Divertido e moderadamente engajado
Por Pedro Guedes
Durante o Festival do Rio 2018
A julgar pelo seu título, “A Queda do Império Americano” pode parecer uma obra muito mais complexa, grandiosa e tematicamente profunda do que é de fato. Sim, o filme conta com um protagonista cheio de ideais sócio-econômicos que vão contra o status quo do governo, levanta alguns questionamentos que refletem a luta de classes e – sem spoilers – de vez em quando flerta com aquela ideia robinhoodiana de “roubar dos ricos para dar aos pobres”. Mas a grande verdade, porém, é que o longa realmente quer é fazer o espectador rir e diverti-lo por duas horas – e a boa notícia é que, mesmo se perdendo pontualmente ao estabelecer o tom da narrativa, o diretor e roteirista Denys Arcand é, sim, bem-sucedido no que se propõe a realizar.
Inspirado num incidente que ocorreu em 2010, quando duas pessoas morreram num tiroteio no bairro de Vieux-Montréal (em Québec), “A Queda do Império Americano” acaba funcionando como uma espécie de fim para uma trilogia até então composta por “O Declínio do Império Americano”, de 1986, e “As Invasões Bárbaras”, de 2003. A trama acompanha Pierre-Paul, um sujeito com PhD em Filosofia que trabalha dirigindo um caminhão de entregas.
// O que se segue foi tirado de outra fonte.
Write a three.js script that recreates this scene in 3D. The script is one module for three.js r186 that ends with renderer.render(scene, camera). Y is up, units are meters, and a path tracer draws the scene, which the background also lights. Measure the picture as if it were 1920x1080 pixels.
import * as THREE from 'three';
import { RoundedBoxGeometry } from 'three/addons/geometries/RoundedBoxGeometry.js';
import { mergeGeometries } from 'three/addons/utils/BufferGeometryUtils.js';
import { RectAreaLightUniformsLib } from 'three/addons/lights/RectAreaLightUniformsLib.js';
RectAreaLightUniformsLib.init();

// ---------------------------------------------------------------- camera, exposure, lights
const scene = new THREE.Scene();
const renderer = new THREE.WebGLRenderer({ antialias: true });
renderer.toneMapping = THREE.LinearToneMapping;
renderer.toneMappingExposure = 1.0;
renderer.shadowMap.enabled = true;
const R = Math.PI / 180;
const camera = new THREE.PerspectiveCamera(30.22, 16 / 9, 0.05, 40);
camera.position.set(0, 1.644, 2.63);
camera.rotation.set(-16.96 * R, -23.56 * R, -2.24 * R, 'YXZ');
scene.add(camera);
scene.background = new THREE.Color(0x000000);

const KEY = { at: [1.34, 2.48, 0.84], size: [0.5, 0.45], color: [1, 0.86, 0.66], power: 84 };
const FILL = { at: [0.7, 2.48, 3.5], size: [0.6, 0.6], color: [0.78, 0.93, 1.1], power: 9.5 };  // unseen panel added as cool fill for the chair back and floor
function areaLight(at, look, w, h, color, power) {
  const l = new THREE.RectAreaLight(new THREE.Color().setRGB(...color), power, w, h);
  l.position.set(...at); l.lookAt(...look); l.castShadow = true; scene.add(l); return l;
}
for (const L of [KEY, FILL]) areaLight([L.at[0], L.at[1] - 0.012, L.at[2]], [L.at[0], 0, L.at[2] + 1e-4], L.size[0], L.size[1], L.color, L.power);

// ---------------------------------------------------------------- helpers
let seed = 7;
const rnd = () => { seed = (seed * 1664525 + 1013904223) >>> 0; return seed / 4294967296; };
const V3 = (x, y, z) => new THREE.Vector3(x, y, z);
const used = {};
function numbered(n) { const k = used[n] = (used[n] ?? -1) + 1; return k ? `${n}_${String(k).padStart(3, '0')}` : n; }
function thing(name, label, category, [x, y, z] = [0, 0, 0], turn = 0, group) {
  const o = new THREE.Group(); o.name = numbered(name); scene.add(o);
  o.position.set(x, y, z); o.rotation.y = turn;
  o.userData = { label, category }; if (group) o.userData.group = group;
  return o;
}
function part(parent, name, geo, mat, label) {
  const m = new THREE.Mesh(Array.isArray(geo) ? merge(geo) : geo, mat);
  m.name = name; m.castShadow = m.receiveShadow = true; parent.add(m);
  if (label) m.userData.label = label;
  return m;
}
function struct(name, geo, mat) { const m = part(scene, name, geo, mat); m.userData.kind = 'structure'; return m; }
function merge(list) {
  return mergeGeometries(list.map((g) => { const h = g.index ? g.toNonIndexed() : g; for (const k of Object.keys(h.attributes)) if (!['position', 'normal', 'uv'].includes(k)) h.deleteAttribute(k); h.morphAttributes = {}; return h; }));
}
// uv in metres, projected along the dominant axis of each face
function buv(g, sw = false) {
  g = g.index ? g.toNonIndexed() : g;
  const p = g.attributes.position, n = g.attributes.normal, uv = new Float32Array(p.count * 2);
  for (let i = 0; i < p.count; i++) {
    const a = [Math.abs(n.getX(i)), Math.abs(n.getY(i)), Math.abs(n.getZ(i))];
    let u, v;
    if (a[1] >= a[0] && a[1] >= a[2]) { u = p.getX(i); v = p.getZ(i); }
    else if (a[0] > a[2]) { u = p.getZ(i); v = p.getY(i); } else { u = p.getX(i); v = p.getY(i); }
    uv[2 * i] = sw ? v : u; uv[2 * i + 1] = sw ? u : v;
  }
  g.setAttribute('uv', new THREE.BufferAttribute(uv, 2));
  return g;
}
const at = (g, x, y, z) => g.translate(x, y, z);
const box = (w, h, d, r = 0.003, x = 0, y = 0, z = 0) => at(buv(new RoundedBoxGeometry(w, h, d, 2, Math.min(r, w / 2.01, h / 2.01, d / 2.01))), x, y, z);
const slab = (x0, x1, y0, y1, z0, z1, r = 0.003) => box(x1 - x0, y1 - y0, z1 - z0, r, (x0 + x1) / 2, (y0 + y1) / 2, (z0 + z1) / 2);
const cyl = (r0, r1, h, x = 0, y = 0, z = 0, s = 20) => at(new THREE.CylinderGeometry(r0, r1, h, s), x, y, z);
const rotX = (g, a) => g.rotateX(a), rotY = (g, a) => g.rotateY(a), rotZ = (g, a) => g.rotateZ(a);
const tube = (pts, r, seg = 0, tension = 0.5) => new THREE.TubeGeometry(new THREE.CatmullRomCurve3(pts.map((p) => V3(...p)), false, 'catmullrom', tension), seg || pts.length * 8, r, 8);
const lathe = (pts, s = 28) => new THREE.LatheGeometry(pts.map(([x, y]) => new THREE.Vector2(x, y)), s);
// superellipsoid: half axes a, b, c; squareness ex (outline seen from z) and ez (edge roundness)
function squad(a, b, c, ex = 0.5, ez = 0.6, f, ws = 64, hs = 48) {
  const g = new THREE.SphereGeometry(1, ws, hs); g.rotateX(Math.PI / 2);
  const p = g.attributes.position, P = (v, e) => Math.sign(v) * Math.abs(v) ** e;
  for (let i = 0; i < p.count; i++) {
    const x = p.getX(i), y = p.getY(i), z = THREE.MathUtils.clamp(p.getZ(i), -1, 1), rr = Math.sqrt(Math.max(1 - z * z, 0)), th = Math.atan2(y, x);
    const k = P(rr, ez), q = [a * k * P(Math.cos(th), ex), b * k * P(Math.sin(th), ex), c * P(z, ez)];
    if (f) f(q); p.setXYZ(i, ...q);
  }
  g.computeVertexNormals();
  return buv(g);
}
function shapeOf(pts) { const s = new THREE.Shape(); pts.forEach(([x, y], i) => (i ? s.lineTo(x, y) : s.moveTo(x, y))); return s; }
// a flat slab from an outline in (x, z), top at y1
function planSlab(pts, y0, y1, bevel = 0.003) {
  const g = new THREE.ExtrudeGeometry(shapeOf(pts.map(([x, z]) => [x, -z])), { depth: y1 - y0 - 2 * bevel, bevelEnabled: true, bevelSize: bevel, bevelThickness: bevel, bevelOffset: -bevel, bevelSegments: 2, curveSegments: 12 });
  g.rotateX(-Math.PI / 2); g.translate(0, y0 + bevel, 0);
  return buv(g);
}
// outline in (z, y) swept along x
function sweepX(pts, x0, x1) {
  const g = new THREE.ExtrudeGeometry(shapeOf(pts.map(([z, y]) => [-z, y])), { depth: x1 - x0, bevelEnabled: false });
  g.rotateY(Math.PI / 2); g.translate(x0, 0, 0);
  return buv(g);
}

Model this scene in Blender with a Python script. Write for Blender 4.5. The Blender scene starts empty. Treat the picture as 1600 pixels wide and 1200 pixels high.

Depois de testemunhar um assalto onde parte dos criminosos foi morta e outra teve que fugir, deixando as bolsas de dinheiro para trás, o entregador resolve tomar o item roubado para si – o que, claro, desperta no espectador aquela velha indagação moral: ele deveria ou não ter se apropriado de um dinheiro que não era seu? A partir daí, no entanto, a vida de Pierre-Paul se complica cada vez mais, já que se transforma em suspeito imediato do caso ao mesmo tempo em que a gangue responsável pelo assalto pode persegui-lo a qualquer momento.
Contando com protagonistas que divertem justamente por serem tão incorretos, “A Queda do Império Americano” se sai particularmente bem ao construir seus personagens centrais: Alexandre Landry encarna Pierre-Paul como um homem fracassado que usa seu conhecimento em Filosofia para despistar para despistar sua falta de traquejo social, como se ser “culto” e “inteligente” compensasse sua total falta de noção a respeito de como proceder numa situação perigosa como aquela em que se encontra; Maripier Morin transforma Aspasie (uma prostituta que vai se tornando cada vez mais amiga de Pierre-Paul) em uma figura adorável e bem-humorada que leva o espectador a compreender o porquê do protagonista se afeiçoar a ela; e Rémy Girard se estabelece como o único capaz de guiar as ações de Pierre-Paul, mas sem perder o senso de humor que rende algumas das melhores piadas do filme.
Por outro lado, “A Queda do Império Americano” demora um pouquinho até conseguir encontrar o tom de sua narrativa: embora sua cena inicial seja bem-sucedida ao definir a persona do protagonista, o que vem depois disso oscila desajeitadamente entre a comicidade e o peso dramático de algumas passagens mais impactantes – e há uma sequência onde um assaltante é torturado, por exemplo, que soa chocante demais para um filme que, antes, estava se concentrando em piadas rápidas e eficazes. Além disso, Denys Arcand e o montador Arthur Tarnowski poderiam ter tomado um cuidado um pouco maior na hora de construir o ritmo da narrativa, que se torna mais longa do que precisava e se estende até atingir duas horas de duração (uns 20 minutos a menos teriam feito bem à obra).
Mas depois que o longa encontra seu caminho, ele engata e resulta em uma experiência divertida o bastante para compensar seus tropeços ocasionais. Sim, é verdade que a direção de Denys Arcand não é das mais imaginativas do ponto de vista estético e que a fotografia de Van Rokyo se limita ao lugar-comum, resultando em uma experiência visualmente esquecível e raramente instigante em sua linguagem, mas isto não chega a comprometer o saldo final.
Encontrando espaço para discutir alguns temas pertinentes de forma objetiva, porém eficiente – há ecos do mal estar gerado pela crise de 2008, além de críticas abertas ao capitalismo selvagem que define o “Império Americano” descrito no título –, “A Queda do Império Americano” é, acima de tudo, uma longa divertido e bem humorado que se destaca graças à acidez de suas gags, que surgem rápidas e espontâneas o suficiente para entreter o espectador.